ELLERY QUEEN

Frederic Dannay (Daniel Nathan, 1905-1982) and Manfred Bennington Lee (Manfred Lepofsky, 1905-1971) were cousins who together created the highly popular detective Ellery Queen. Both were born in Brooklyn, New York; attended Boys' High School in the borough; and began their careers in Manhattan. Dannay worked as a writer and an art director for an advertising agency, while Lee wrote publicity for film studios.

When they were twenty-three, the two decided to enter a detective-fiction contest. They collaborated on what came to be «The Roman Hat Mystery,» using a very sophisticated young man named Ellery Queen as a mystery writer and amateur sleuth. Inspector Richard Queen of the New York Police Department is also introduced as Ellery's doting father. Dannay and Lee used the Ellery Queen name for themselves as well, so that it is memorable for referring to both character and co-authors. The story originally won the contest, but the prize went to another author when the magazine that held the contest changed hands. Even so, «The Roman Hat Mystery» was published the following year-and the rest is history.

The two also produced a four-book series in the early 1930's under the pen name Barnaby Ross, but Ellery Queen was quickly and hugely popular and occupied most of their time.

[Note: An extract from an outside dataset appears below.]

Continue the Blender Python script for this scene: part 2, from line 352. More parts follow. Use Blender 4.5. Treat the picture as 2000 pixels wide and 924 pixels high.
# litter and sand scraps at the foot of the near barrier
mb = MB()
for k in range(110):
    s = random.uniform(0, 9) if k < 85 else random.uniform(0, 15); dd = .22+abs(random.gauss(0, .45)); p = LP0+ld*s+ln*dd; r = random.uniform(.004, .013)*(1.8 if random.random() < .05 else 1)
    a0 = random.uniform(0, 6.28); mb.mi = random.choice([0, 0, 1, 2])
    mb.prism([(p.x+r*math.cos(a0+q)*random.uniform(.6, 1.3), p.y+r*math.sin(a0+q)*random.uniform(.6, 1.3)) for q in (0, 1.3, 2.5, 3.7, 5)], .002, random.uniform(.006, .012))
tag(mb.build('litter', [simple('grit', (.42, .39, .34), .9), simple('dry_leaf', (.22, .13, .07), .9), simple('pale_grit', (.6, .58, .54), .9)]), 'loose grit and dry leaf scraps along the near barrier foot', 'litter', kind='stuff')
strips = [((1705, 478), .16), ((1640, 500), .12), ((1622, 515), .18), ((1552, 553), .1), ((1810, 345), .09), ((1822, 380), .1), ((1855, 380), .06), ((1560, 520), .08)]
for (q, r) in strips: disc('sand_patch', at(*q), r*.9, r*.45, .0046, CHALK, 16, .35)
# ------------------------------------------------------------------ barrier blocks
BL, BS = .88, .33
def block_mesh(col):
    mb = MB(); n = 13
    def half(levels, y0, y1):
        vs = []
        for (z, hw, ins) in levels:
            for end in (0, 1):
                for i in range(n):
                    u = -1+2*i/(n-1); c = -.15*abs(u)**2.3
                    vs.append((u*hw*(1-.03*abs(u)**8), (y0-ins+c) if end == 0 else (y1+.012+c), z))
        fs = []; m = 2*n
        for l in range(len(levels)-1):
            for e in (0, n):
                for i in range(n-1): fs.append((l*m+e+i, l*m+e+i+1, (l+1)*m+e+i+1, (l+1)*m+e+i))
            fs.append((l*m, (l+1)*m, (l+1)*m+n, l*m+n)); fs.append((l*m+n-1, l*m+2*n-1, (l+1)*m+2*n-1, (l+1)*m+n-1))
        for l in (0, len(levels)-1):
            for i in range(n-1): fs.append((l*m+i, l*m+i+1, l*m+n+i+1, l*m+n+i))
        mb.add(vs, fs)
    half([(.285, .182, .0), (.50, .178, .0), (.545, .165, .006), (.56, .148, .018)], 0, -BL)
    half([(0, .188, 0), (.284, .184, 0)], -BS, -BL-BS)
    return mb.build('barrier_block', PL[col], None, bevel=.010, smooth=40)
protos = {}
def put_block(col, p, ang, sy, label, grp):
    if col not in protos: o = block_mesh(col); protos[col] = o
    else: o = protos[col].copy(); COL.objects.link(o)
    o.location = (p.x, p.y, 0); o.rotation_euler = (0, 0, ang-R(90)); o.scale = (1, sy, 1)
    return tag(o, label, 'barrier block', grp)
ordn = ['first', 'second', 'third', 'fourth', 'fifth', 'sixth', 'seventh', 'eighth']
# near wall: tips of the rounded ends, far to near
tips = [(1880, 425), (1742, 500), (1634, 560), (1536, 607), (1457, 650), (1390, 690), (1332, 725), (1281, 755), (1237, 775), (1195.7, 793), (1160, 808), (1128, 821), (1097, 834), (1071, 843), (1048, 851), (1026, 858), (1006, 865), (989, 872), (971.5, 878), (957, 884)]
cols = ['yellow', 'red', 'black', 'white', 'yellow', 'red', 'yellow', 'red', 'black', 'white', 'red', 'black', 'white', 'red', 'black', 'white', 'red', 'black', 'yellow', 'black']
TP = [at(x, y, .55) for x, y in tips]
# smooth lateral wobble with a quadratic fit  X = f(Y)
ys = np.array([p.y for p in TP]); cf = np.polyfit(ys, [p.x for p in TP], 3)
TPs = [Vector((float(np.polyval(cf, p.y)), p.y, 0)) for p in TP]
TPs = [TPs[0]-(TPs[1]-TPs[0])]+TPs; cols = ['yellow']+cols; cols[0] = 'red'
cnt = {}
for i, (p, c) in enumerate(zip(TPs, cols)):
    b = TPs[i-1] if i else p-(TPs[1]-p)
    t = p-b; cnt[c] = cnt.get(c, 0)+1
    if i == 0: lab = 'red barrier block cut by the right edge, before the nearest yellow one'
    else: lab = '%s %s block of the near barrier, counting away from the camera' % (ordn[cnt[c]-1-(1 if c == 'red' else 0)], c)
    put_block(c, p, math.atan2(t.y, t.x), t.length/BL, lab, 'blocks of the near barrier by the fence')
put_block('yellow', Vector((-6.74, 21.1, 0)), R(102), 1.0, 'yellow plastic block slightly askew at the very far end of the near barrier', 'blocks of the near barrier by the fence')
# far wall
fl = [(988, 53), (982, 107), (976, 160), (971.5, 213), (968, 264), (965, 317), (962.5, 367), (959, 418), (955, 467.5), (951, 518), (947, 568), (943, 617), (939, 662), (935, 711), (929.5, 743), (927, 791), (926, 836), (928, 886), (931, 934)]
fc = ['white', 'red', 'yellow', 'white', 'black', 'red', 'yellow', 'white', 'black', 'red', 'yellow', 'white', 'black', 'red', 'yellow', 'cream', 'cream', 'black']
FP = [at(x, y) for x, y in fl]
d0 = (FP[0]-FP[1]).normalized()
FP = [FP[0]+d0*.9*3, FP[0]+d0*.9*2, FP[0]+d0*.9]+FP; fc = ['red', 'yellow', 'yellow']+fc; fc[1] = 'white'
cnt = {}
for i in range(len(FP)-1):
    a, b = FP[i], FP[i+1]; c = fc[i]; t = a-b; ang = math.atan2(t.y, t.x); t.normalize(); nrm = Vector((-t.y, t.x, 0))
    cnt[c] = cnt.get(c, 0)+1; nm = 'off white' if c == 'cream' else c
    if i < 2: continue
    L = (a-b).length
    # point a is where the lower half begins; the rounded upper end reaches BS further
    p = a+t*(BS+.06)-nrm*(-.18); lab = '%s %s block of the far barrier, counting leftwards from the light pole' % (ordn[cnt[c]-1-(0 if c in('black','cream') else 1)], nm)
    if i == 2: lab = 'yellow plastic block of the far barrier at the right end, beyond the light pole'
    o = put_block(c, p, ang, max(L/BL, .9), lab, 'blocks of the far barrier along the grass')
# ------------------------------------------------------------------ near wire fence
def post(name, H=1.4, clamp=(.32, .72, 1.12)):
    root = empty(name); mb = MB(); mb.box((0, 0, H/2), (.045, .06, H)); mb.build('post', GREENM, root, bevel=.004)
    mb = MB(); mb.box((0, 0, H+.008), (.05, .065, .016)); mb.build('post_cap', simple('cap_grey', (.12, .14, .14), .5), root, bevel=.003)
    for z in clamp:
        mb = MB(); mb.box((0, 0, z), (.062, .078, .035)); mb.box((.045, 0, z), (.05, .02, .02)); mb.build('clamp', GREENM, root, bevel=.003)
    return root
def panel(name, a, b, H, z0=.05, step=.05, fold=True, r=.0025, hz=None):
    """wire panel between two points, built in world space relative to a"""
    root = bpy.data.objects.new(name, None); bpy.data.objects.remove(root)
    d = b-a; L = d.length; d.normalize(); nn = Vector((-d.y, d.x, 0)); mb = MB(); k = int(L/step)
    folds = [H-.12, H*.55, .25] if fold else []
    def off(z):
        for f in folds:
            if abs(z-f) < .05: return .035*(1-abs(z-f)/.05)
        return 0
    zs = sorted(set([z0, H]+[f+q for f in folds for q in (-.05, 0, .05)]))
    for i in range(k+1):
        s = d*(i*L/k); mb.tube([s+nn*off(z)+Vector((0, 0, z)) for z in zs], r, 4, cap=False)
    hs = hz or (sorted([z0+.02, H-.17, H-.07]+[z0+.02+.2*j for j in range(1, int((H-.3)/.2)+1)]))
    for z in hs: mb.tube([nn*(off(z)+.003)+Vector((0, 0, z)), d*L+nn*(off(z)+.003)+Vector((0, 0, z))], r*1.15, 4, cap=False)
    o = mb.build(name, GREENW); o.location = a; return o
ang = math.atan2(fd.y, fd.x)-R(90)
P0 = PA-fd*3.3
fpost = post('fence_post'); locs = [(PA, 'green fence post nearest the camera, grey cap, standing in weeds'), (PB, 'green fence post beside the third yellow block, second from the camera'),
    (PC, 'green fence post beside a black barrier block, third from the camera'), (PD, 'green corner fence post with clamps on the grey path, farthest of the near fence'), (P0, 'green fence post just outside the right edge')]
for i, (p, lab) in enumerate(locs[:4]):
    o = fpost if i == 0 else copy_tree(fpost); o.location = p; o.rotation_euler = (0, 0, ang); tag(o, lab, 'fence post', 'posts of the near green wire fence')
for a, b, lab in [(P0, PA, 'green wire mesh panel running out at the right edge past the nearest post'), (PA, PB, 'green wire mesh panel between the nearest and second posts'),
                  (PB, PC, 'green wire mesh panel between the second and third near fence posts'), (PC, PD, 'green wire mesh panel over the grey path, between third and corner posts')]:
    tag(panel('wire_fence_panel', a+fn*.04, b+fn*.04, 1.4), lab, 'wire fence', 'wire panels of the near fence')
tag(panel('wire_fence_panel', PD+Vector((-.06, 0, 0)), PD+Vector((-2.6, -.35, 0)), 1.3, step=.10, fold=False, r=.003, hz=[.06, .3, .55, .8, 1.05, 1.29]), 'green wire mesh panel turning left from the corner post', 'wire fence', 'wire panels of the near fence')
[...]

Queen promptly reappeared in «The French Powder Mystery» and «The Dutch Shoe Mystery,» and in 1931 the two young men quit their jobs to write full time.

By the early 1980's, other writers-including Avram Davidson, Richard Deming, Paul W. Fairman, Edward D. Hoch, Stephen Marlowe, Talmadge Powell, Theodore Sturgeon, and John Holbrook Vance-using plots created by Dannay, had been pulled into the Ellery Queen persona, turning out books under the supervision of the cousins. By the time of Dannay's death, at least 150 million Ellery Queen books had been sold worldwide, and the Ellery Queen Mystery Magazine was maintaining some semblance of a market for short fiction. The two helped found the Mystery Writers of America, and their peers gave them four Edgar awards and the Grand Master award.

«The Adventure of Abraham Lincoln's Clue» illustrates the typical Queen technique. It is solidly in the classical tradition, with the plot revolving around a clever puzzle whose solution requires the sleuth to make brilliant deductions from clues that are displayed to the reader, who is challenged to outwit the detective. The mere hint of romantic interest is also typical of both the form and the times.